For example, these are my understandings of similes and metaphors from school:

Similes:
The room is like an oven.
The linebacker is like a truck.
I'm as pleased as punch.

Metaphors:
The room is an oven.
The linebacker is a truck.
I'm punch.

By non-identity, no two things can be alike in all respects for they at least different in the space-time 'position.' So things can only be similar, i.e., "like" each other in many respects at best. A metaphor sets as identical two different abstractions, thus confusing orders. A simile does not set them as identical, admitting to some differences but 'enough' similarity.
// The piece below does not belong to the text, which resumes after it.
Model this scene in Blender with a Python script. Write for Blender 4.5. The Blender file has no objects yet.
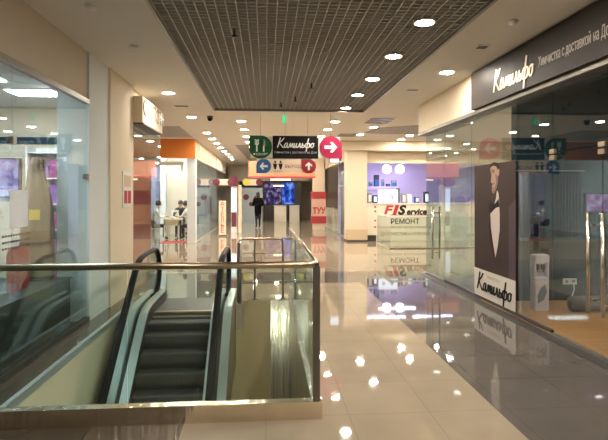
import bpy, math, random
from mathutils import Vector, Matrix
random.seed(7)
sc = bpy.context.scene
COL = sc.collection
# ------------------------------------------------------------------ camera, world, exposure
F_PX, W_PX, H_PX = 500.0, 608, 440
cd = bpy.data.cameras.new('camera'); cam = bpy.data.objects.new('camera', cd); COL.objects.link(cam)
cd.sensor_fit = 'HORIZONTAL'; cd.sensor_width = 36.0; cd.lens = 36.0 * F_PX / W_PX
cd.shift_y = -25.5 / W_PX
cd.clip_start = 0.05; cd.clip_end = 200
cam.location = (0, 0, 1.6)
cam.rotation_euler = (math.pi / 2, 0, -math.atan(38 / F_PX))
sc.camera = cam
wd = bpy.data.worlds.new('world'); sc.world = wd; wd.use_nodes = True
wd.node_tree.nodes['Background'].inputs[0].default_value = (1.0, 0.86, 0.7, 1)
wd.node_tree.nodes['Background'].inputs[1].default_value = 0.04
sc.view_settings.view_transform = 'Standard'
sc.view_settings.look = 'None'
sc.view_settings.exposure = 0.40
sc.view_settings.gamma = 1.0
sc.view_settings.use_curve_mapping = False
cy = sc.cycles
cy.use_denoising = True
cy.max_bounces = 14; cy.diffuse_bounces = 5; cy.glossy_bounces = 6
cy.transmission_bounces = 6; cy.transparent_max_bounces = 40
cy.sample_clamp_indirect = 6.0
cy.blur_glossy = 0.5
LAMP = 250.0            # radiance of a downlight diffuser
WARM = (1.0, 0.90, 0.77)

# ------------------------------------------------------------------ materials
def nodes(name):
    m = bpy.data.materials.new(name); m.use_nodes = True
    nt = m.node_tree; b = nt.nodes['Principled BSDF']
    return m, nt, b
def mat(name, col, rough=0.6, metal=0.0, spec=0.5, emit=None, es=0.0, noise=0.0, nscale=8.0, bump=0.0):
    m, nt, b = nodes(name)
    b.inputs['Base Color'].default_value = (*col, 1)
    b.inputs['Roughness'].default_value = rough
    b.inputs['Metallic'].default_value = metal
    b.inputs['Specular IOR Level'].default_value = spec
    if emit:
        b.inputs['Emission Color'].default_value = (*emit, 1); b.inputs['Emission Strength'].default_value = es
    if noise or bump:
        tc = nt.nodes.new('ShaderNodeTexCoord'); n = nt.nodes.new('ShaderNodeTexNoise')
        n.inputs['Scale'].default_value = nscale; n.inputs['Detail'].default_value = 4
        nt.links.new(tc.outputs['Object'], n.inputs['Vector'])
        if noise:
            r = nt.nodes.new('ShaderNodeMix'); r.data_type = 'RGBA'
            r.inputs['A'].default_value = (*[c * (1 - noise) for c in col], 1)
            r.inputs['B'].default_value = (*[min(1, c * (1 + noise)) for c in col], 1)
            nt.links.new(n.outputs['Fac'], r.inputs['Factor']); nt.links.new(r.outputs['Result'], b.inputs['Base Color'])
        if bump:
            bp = nt.nodes.new('ShaderNodeBump'); bp.inputs['Strength'].default_value = bump; bp.inputs['Distance'].default_value = 0.02
            nt.links.new(n.outputs['Fac'], bp.inputs['Height']); nt.links.new(bp.outputs['Normal'], b.inputs['Normal'])
    return m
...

If someone comes along at the fresh development of an experience, grabs a mic, and "frames" the experience metaphorically as "an act of God," then that frame will stick insofar as the people who hear it do not discount the identity promulgated by the metaphor. A person with an understanding of Korzybski's teachings, or at least an uncommon sense of understanding that identity is impossible in experience, will (silently) revise the "framing" as "That experience was like an act of God," "That experience was as intense as an act of God," etc.; "It was not an act of God literally."

My apologies if these comments fall outside the discussion of Lakoff. If they do, feel free to ignore them!

Cheers,
Ben
===== End quoted text =======
Actually and technically, "Metaphors" as used by L&J fit your definition of 'simile' rather than the 'metaphor' definition in that 'source domains' map *some* but no necessary *all* aspects to the 'target' so that a 'source' is *like* a 'target' in some respects, rather than "being" a 'target'.
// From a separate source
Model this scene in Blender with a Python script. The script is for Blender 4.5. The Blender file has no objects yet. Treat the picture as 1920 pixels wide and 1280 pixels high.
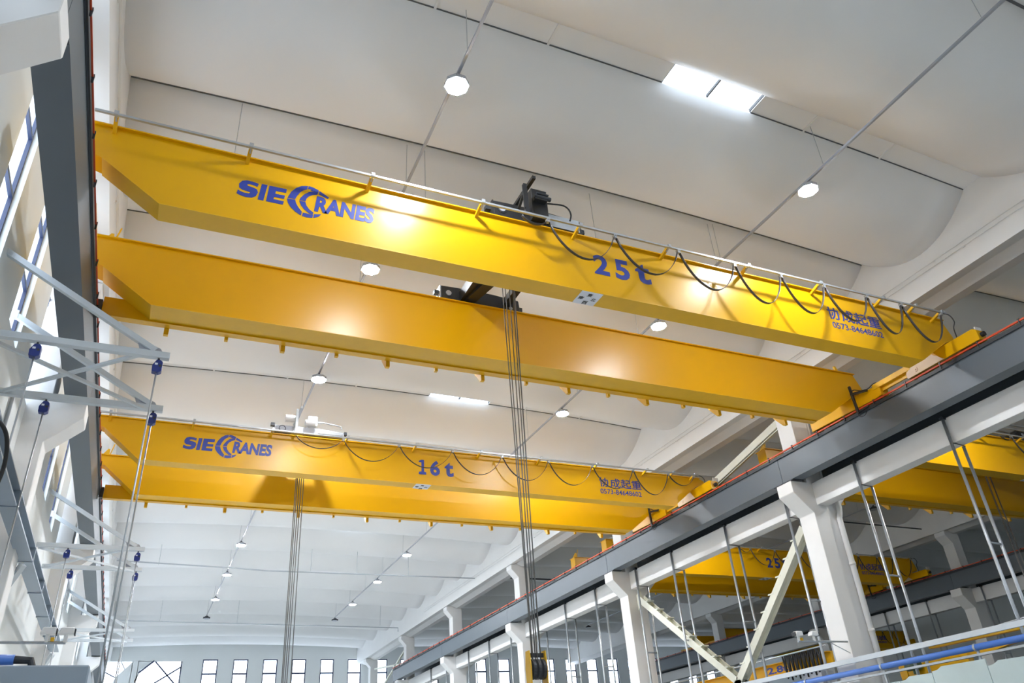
import bpy, bmesh, math, random
from mathutils import Vector, Matrix
from mathutils.geometry import tessellate_polygon
random.seed(7)
scene = bpy.context.scene
COL = scene.collection
CZ = 1.6          # eye height above the floor: all z values below are measured from the eye and lifted by CZ

# ------------------------------------------------------------------ camera
cam_d = bpy.data.cameras.new('camera')
cam_d.sensor_width = 36.0
cam_d.lens = 1448.2348 / 1920 * 36.0
cam_d.clip_start = 0.05
cam_d.clip_end = 600
cam = bpy.data.objects.new('camera', cam_d)
COL.objects.link(cam)
scene.camera = cam
RT = Vector((0.91230, -0.40432, -0.06502)).normalized()
DN = Vector((0.15397, 0.48579, -0.86041))
FW = RT.cross(DN).normalized()
DN = FW.cross(RT).normalized()
cam.matrix_world = Matrix(((RT.x, -DN.x, -FW.x, 0), (RT.y, -DN.y, -FW.y, 0), (RT.z, -DN.z, -FW.z, CZ), (0, 0, 0, 1)))

# ------------------------------------------------------------------ world, daylight, exposure
world = bpy.data.worlds.new('world')
scene.world = world
world.use_nodes = True
bg = world.node_tree.nodes['Background']
bg.inputs[0].default_value = (0.87, 0.92, 1.0, 1)
bg.inputs[1].default_value = 5.2
scene.view_settings.view_transform = 'Standard'
scene.view_settings.look = 'None'
scene.view_settings.gamma = 1
scene.view_settings.use_curve_mapping = False
scene.view_settings.exposure = 0.35
cy = scene.cycles
cy.use_denoising = True
cy.max_bounces = 8
cy.diffuse_bounces = 6
cy.glossy_bounces = 3
cy.transparent_max_bounces = 8
cy.sample_clamp_indirect = 6.0
cy.caustics_reflective = False
cy.caustics_refractive = False
LAMP_POWER = 690.0      # strength of the LED lens material

def portal(name, loc, rot, sx, sy):
    l = bpy.data.lights.new(name, 'AREA')
    l.shape = 'RECTANGLE'; l.size = sx; l.size_y = sy
    l.cycles.is_portal = True
    o = bpy.data.objects.new(name, l)
    o.location = (loc[0], loc[1], loc[2] + CZ); o.rotation_euler = rot
    COL.objects.link(o)
    return o
portal('daylight_left', (-3.72, 38, 11.0), (0, math.radians(-90), 0), 4.6, 92)
portal('daylight_end', (22, 84.5, 9.0), (math.radians(-90), 0, 0), 52, 8.4)

# ------------------------------------------------------------------ materials
MATS = {}
def mat(name, color, rough=0.5, metal=0.0, var=0.06, scale=3.0, coat=0.0, spec=0.5, bump=0.0, emit=None, estr=0.0, stain=None):
    m = bpy.data.materials.new(name); m.use_nodes = True
    nt = m.node_tree; p = nt.nodes['Principled BSDF']
    p.inputs['Roughness'].default_value = rough
    p.inputs['Metallic'].default_value = metal
    p.inputs['Coat Weight'].default_value = coat
    p.inputs['Coat Roughness'].default_value = 0.25
    p.inputs['Specular IOR Level'].default_value = spec
    tc = nt.nodes.new('ShaderNodeTexCoord')
    nz = nt.nodes.new('ShaderNodeTexNoise'); nz.inputs['Scale'].default_value = scale; nz.inputs['Detail'].default_value = 5
    nt.links.new(tc.outputs['Object'], nz.inputs['Vector'])
    mx = nt.nodes.new('ShaderNodeMix'); mx.data_type = 'RGBA'
    c = color
    mx.inputs[6].default_value = (c[0]*(1-var), c[1]*(1-var), c[2]*(1-var), 1)
    mx.inputs[7].default_value = (min(1, c[0]*(1+var)), min(1, c[1]*(1+var)), min(1, c[2]*(1+var)), 1)
    nt.links.new(nz.outputs['Fac'], mx.inputs[0])
    nt.links.new(mx.outputs[2], p.inputs['Base Color'])
    if bump:
        b = nt.nodes.new('ShaderNodeBump'); b.inputs['Strength'].default_value = bump; b.inputs['Distance'].default_value = 0.02
        nt.links.new(nz.outputs['Fac'], b.inputs['Height']); nt.links.new(b.outputs[0], p.inputs['Normal'])
    if emit:
        p.inputs['Emission Color'].default_value = (*emit, 1); p.inputs['Emission Strength'].default_value = estr
    MATS[name] = m
    return m
def srgb(r, g, b):
    f = lambda v: (v/255/12.92) if v/255 <= 0.04045 else ((v/255+0.055)/1.055)**2.4
    return (f(r), f(g), f(b))
M_YEL = mat('crane_yellow', srgb(219, 165, 0), 0.30, var=0.04, scale=1.2, coat=0.0, spec=0.42)
M_YELD = mat('bracket_yellow', srgb(222, 172, 6), 0.45, var=0.06, scale=4)
M_CREAM = mat('reflection_cream', srgb(226, 205, 180), 0.5, var=0.06)  # yellow carriage side with a bright reflection put into the colour
M_BLUE = mat('lettering_blue', srgb(42, 62, 150), 0.4, var=0.04, scale=6)
M_GREY = mat('beam_grey', srgb(86, 95, 104), 0.45, var=0.06, scale=1.0, coat=0.05)
M_CONC = mat('painted_concrete', srgb(232, 232, 232), 0.75, var=0.035, scale=1.4, bump=0.04)
M_WALL = mat('wall_paint', srgb(224, 228, 228), 0.85, var=0.03, scale=0.6)
M_CEIL = mat('roof_white', srgb(234, 235, 236), 0.85, var=0.03, scale=0.5)
M_FLOOR = mat('floor_concrete', srgb(176, 177, 174), 0.55, var=0.12, scale=0.5)
M_FLOOR3 = mat('floor_light', srgb(226, 228, 226), 0.5, var=0.06, scale=0.4)
M_FLOOR2 = mat('floor_dark', srgb(92, 98, 94), 0.6, var=0.15, scale=0.4)
M_ORANGE = mat('conductor_orange', srgb(196, 68, 28), 0.5)
M_DARK = mat('dark_housing', srgb(44, 48, 54), 0.5)
M_BLACK = mat('black_paint', srgb(34, 35, 38), 0.45, coat=0.1)
M_RUB = mat('rubber_black', srgb(30, 30, 32), 0.6)
M_CABLE = mat('flat_cable', srgb(58, 58, 62), 0.4)
M_GALV = mat('galvanised', srgb(178, 184, 190), 0.35, metal=0.6, var=0.1, scale=12)
M_STEELW = mat('white_steel', srgb(202, 210, 217), 0.45, var=0.05)
M_LOW = mat('blue_grey_steel', srgb(140, 154, 168), 0.45)
M_BRACE = mat('cream_steel', srgb(222, 222, 208), 0.5, var=0.05)
M_ROPE = mat('wire_rope', srgb(128, 128, 128), 0.4, metal=0.5, var=0.15, scale=30)
M_SILV = mat('silver_paint', srgb(168, 172, 182), 0.42, metal=0.25)
M_BOX = mat('navy_plastic', srgb(24, 44, 120), 0.4)
M_BPIPE = mat('pipe_blue', srgb(72, 120, 205), 0.35, coat=0.3)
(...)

However, as I have been thinking on the subject, it has occurred to me that while 'metaphorical conceptualization' appears to be useful to think about things more 'concretely', It may be that this is not necessarily a 'good thing', for the very reason that you mentioned in that it might actually be *promoting* 'identification' of different levels of abstraction, and since these metaphors appear to be extremely pervasive and have solid foundations in the 'unspeakable level', they would be very difficult to overcome.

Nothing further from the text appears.